Had the petitioner decided to sell on October 15, 1935, 10,000 shares of Nevada stock and had sold to 13 different persons, the effect of such sales upon the market value of the stock would have been exactly the same as if the petitioner had placed 10,000 shares upon the market for sale on the same date.

The courts and prior decisions of the Board have valued as a unit like gifts of stock in a particular corporation made on the same day to several donees.[4]

I conclude that the Board erred in not valuing the 10,000 shares as a unit, in not giving consideration to the effect of the size of the block of 10,000 shares, and in its finding as to the number of shares traded in Denver in 1935.

It is my opinion that the case should be reversed with instructions to allow the exemption and redetermine the valuation of the shares in accordance with the views above expressed.

NOTES

[1] Sec. 505 (a)(1), Revenue Act of 1932:

"(1) Specific exemption. An exemption of $50,000, less the aggregate of the amounts claimed and allowed as specific exemption for preceding calendar years."

26 U.S.C.A. Int.Rev.Acts, page 586.

[2] Sec. 513 (f), Revenue Act of 1932, 26 U.S.C.A. Int.Rev.Acts, page 590.

[3] Section 513 (e), Revenue Act of 1932, 26 U.S.C.A. Int.Rev.Acts, page 591; Section 1003 (b), Revenue Act of 1926, 26 U.S.C.A. Int.Rev.Acts, page 313.

[1] See Central Market Street Co. v. Commissioner, 25 B.T.A. 499, 506; Newport Co. v. Commissioner, 22 B.T.A. 833, 846.

[2] Hereinafter called Nevada.

[3] Safe Deposit & Trust Co. v.

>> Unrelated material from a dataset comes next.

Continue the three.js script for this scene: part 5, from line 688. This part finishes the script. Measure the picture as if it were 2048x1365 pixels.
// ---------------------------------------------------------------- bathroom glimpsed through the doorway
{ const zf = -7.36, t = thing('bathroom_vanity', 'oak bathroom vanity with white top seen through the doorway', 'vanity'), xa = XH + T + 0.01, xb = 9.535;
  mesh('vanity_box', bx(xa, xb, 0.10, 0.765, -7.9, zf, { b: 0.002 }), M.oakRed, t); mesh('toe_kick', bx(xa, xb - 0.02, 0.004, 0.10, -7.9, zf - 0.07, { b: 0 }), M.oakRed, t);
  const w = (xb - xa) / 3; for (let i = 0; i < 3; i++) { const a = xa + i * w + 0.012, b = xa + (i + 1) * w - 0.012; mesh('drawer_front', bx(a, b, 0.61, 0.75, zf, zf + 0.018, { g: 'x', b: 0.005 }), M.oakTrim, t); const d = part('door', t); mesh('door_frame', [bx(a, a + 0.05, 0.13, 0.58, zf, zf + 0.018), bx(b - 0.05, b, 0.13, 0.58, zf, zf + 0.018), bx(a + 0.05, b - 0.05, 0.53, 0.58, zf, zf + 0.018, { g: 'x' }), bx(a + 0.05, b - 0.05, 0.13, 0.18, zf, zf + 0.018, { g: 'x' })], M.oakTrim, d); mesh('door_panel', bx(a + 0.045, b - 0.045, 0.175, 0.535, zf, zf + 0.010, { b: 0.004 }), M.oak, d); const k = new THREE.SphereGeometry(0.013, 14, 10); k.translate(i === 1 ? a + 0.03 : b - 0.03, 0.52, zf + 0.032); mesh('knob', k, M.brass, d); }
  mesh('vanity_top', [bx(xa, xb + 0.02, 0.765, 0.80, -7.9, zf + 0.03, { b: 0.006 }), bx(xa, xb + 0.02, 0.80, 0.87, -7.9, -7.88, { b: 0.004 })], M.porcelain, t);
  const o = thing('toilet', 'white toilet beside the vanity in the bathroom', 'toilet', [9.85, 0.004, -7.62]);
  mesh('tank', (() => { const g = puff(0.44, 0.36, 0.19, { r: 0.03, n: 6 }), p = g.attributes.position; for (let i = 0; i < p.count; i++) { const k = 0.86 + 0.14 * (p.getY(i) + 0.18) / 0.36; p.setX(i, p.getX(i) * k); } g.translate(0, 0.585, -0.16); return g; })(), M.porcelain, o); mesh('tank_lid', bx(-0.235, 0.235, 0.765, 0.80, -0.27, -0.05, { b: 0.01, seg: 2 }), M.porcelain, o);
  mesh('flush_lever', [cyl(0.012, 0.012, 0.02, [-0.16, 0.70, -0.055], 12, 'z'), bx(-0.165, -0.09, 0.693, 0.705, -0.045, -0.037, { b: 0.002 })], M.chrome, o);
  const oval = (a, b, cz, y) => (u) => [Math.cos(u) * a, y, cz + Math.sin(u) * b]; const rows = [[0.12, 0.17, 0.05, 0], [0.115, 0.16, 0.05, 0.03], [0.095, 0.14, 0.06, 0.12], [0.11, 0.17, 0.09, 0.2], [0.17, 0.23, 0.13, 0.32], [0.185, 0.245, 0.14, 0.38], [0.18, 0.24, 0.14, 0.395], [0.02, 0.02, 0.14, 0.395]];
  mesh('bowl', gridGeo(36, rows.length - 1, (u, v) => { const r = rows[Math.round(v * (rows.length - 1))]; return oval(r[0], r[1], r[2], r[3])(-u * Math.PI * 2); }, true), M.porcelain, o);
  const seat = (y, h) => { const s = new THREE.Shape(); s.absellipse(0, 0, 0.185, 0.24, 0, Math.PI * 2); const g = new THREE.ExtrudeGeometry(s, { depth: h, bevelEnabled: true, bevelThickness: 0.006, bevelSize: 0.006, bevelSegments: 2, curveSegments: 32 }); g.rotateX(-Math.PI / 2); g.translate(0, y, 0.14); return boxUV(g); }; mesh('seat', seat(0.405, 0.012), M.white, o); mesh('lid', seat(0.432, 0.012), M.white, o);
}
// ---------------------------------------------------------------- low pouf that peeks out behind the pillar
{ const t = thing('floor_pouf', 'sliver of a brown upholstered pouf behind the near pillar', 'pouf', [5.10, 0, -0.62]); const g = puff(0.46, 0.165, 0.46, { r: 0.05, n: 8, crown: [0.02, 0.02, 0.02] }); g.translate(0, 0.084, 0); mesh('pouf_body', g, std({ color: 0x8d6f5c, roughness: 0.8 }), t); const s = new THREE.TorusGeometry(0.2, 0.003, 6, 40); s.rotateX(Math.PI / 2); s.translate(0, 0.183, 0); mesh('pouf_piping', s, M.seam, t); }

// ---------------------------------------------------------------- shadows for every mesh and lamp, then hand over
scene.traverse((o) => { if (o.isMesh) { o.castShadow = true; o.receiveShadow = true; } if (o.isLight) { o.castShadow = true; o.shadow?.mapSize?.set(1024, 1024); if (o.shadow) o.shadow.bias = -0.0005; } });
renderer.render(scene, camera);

Commissioner, 35 B.T.A. 259; Helvering v. Safe Deposit & Trust Co., 4 Cir., 95 F.2d 806, 811, 812; Jenkins v. Smith, D.C.Conn., 21 F. Supp. 251; Wood v. United States, Ct.Cl., 29 F. Supp. 853; Commissioner v. Shattuck, 7 Cir., 97 F.2d 790; Helvering v. Kimberly, 4 Cir., 97 F.2d 433; Squier v. Commissioner, B.T.A.Memo., C.C.H. Dec.No. 10679-K (1939).

[4] See Commissioner v. Shattuck, 7 Cir., 97 F.2d 790; Helvering v. Kimberly, 4 Cir., 97 F.2d 433; F. J. Sensenbrenner v. Commissioner, B.T.A.Memo, C.C.H. Dec.No. 9215-A (1935); Joseph Soss v. Commissioner, B.T.A.Memo., C.C.H.Dec. No. 11371-B (1940); Staley v. Commissioner, 41 B.T.A. 752.